Fox Won’t Water Down Prometheus Even If MPAA Gives It An R Rating

By Saralyn Smith | Published

PrometheusSir Ridley Scott’s highly anticipated Prometheus will soon receive a rating the MPAA and Scott has said before that he shot with a PG-13 rating in mind. Even if it gets an R, though, Fox studio chief Tim Rothman says they will make no cuts or concessions to get a lower rating. And that’s great news for sci-fi fans.

Rothman told MTV News that Prometheus is a “big, bold new-idea movie” that he has been excited to see each and every new cut of.  He and the studio are “behind it 100%”, which means that no cuts will be made to the film to bring it down to a PG-13 rating if the ratings board labels it as R.  In a statement that should please fans, Rothman explained that the studio “will not cut a frame of the film […] because not an ounce, not a percentage are we going to compromise the film.”

In addition to being a great show of confidence in Prometheus on the studio’s part, it’s also a pretty slick marketing move.  It’s not unusual for studio execs to tout the merits of high profile films to the press, but Rothman is essentially saying that the film is so good the studio would rather have it bring lower returns than compromise its quality.  That’s a whole new level of hype.

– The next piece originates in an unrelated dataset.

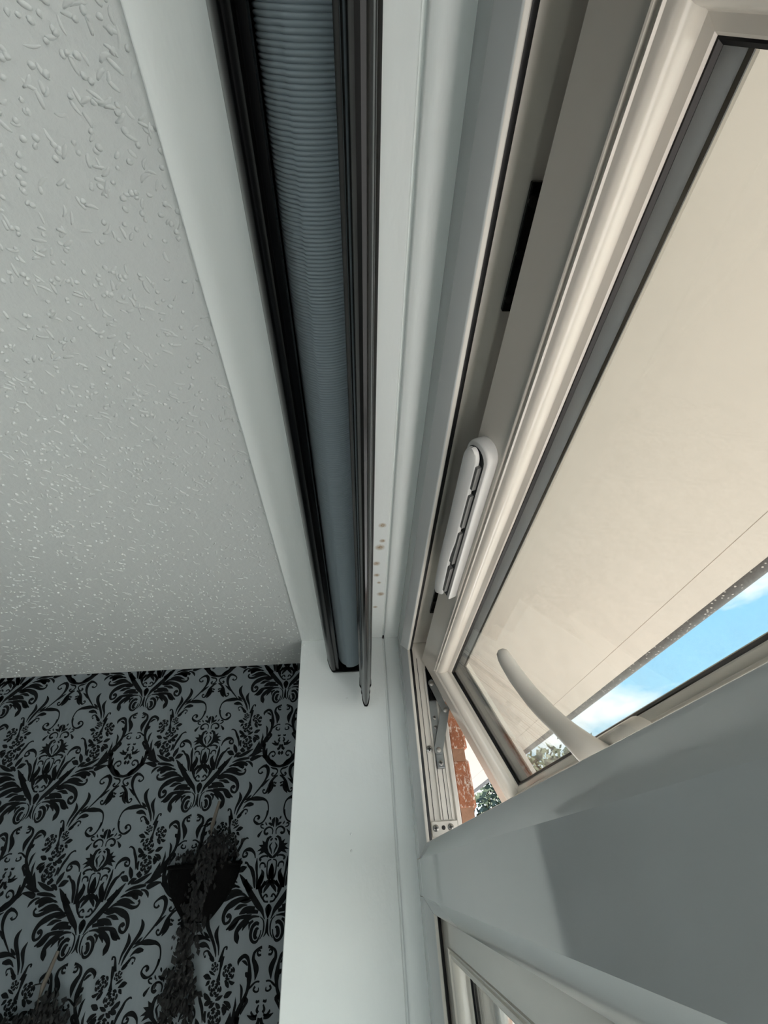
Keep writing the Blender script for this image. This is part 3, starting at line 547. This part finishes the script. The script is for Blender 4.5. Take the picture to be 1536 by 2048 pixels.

For those of you who aren’t aware, the Motion Picture Association of America is the body that assigns ratings to theatrical films. The ratings board’s stated purpose is to “simply provide basic information to parents about the level of various elements in the film, such as sex, violence and language so that parents can decide what their children can and cannot see” but, as anyone who has followed ratings controversies over films like Blue Valentine and Bully knows, the situation is far more complex than that. Ratings can limit both the audience reach and earnings of a film, since theaters sometimes use ratings to make decisions on which films to carry. Because of these kinds of issues, the MPAA can essentially strong arm filmmakers into altering their films to fit their often arbitrary and inconsistently applied guidelines.